Purtroppo per i pretoriani agitati della Casa Bianca, Scooter Libby, Fitzgerald «è un uomo senza un'agenda politica», dice il suo ex diretto superiore, Mary Jo White, capo dell'ufficio inquirenti di Manhattan. Non ci sono angoli, maniglie ideologiche, sospetti di partigianeria ai quali aggrapparsi secondo la tecnica della denigrazione personale, in un questa sorta di Javert irlandese americano che ha il difetto terrificante di guardare soltanto ai fatti e di non farsi intimidire da nessuno. Non va ai cocktail parties. Rifugge dai salotti di vipere che brulicano a Washington.

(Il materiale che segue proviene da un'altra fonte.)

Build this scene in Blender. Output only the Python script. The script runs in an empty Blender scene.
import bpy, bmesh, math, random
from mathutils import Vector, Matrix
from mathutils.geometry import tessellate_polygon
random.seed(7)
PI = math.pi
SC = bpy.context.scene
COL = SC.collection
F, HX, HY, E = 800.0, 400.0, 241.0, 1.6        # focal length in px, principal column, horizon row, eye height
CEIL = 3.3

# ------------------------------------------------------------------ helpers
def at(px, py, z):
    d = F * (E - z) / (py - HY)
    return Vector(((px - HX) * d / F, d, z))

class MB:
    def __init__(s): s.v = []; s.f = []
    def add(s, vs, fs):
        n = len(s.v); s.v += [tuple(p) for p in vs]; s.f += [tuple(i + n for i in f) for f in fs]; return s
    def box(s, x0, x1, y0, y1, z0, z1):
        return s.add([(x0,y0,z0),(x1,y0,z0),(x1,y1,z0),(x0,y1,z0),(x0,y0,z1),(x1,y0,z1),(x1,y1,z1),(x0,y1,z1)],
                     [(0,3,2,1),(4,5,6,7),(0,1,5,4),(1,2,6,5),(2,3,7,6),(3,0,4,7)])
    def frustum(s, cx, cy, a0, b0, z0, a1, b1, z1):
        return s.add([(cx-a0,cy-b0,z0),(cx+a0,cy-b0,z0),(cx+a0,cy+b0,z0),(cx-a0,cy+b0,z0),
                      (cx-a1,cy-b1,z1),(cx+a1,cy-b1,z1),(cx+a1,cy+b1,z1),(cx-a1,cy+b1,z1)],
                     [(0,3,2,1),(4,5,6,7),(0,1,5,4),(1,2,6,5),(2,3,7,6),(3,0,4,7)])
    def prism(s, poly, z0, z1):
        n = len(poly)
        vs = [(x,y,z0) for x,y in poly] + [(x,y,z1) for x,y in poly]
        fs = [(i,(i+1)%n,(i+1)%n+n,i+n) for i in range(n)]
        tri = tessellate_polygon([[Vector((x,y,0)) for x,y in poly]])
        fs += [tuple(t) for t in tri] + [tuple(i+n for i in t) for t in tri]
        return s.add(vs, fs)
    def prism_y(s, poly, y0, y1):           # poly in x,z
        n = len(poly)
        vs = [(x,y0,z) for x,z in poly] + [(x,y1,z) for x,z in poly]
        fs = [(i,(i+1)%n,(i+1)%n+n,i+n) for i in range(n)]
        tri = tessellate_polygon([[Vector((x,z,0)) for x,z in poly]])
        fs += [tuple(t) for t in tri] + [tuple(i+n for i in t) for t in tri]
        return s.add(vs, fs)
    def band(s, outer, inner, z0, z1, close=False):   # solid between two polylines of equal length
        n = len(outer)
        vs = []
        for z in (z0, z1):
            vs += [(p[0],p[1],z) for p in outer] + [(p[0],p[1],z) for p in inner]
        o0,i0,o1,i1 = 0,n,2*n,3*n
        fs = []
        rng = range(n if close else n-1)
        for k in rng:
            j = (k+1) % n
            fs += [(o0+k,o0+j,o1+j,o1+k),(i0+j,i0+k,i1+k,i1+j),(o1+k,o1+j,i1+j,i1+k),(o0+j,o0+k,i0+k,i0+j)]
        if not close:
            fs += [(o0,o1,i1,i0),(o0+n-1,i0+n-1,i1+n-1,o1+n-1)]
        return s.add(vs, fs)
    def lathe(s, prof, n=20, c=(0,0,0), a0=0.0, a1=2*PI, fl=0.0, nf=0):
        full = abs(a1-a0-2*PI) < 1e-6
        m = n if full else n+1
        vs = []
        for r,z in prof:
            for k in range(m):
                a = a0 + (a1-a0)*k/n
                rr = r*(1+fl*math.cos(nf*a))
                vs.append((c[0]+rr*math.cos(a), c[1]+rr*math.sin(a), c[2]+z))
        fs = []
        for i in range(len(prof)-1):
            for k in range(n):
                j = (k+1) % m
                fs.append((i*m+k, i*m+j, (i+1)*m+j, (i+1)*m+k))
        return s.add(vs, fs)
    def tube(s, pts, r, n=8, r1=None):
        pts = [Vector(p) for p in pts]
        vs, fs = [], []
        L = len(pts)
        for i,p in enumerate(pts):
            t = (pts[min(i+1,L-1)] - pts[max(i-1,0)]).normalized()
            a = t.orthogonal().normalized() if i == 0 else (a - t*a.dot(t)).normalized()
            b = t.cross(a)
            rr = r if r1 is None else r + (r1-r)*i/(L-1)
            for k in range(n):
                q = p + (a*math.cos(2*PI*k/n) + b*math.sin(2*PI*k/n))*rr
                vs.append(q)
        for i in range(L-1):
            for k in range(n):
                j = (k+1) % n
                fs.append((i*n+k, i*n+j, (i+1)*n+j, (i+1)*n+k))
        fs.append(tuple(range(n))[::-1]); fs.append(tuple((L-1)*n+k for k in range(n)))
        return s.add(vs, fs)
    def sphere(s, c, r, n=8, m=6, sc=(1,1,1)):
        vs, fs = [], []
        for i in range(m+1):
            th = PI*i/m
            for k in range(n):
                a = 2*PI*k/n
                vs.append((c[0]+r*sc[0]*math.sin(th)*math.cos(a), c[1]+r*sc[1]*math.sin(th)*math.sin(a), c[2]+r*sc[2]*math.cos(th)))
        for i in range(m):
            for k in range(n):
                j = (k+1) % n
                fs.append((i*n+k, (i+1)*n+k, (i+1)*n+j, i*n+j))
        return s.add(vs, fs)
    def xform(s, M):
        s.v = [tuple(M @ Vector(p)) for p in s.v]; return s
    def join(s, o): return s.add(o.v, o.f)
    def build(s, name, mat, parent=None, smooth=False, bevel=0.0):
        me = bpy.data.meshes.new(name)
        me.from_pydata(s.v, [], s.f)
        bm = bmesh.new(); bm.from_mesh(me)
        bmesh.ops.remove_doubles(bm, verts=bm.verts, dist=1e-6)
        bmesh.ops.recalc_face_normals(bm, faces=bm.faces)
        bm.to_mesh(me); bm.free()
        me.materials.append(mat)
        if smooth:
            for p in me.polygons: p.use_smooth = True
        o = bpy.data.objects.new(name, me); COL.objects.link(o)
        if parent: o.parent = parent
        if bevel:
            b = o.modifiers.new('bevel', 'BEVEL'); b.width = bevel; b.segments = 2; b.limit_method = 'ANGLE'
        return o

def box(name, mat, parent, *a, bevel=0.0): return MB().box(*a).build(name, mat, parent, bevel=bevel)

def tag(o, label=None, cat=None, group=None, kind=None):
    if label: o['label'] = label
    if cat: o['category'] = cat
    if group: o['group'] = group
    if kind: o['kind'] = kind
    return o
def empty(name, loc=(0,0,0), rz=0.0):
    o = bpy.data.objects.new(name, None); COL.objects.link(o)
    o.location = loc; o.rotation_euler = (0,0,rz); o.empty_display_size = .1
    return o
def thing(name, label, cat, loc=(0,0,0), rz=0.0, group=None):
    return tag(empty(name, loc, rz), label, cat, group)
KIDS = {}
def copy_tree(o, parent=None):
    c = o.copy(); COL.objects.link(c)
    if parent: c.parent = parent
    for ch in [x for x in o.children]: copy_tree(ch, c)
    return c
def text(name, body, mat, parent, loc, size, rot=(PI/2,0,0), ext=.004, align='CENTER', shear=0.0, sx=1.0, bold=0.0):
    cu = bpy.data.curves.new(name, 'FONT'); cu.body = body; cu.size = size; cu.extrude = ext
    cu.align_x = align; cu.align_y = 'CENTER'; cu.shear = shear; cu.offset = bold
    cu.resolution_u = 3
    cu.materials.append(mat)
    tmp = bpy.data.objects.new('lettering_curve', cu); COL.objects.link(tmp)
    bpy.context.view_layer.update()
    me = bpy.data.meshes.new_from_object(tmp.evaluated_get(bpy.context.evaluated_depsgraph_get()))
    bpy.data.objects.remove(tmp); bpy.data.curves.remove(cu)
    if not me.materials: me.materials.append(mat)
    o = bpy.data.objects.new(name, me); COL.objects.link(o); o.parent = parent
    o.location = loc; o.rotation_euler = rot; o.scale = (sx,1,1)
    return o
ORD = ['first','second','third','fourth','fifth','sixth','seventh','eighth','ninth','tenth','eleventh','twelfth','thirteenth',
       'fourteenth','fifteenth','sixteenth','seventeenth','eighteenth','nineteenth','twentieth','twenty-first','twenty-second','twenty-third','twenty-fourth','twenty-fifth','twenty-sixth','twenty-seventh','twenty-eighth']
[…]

Non teme i mammasantissima della Casa Bianca, i ricatti del falso patriottismo bellicista che dopo l'11 settembre avevano imbavagliato i critici e neppure le grandi firme dei giornali, che lui ha chiuso in galera per 85 giorni, come Judith Miller del New York Times, la giornalista che passò per buone tutte le disinformazioni che proprio Libby le passava sull'arsenale immaginario di Saddam Hussein. Ora, nel nido della Casa Bianca, si teme che «cada la seconda scarpa», sulla testa di un altro serpe, perché l'indagine continua e il nuovo Saint Patrick sembra deciso a convertire l'isola del potere bushiano al comandamento che a questa amministrazione di devoti teo conservatori resta più ostico. «Non testimoniare il falso».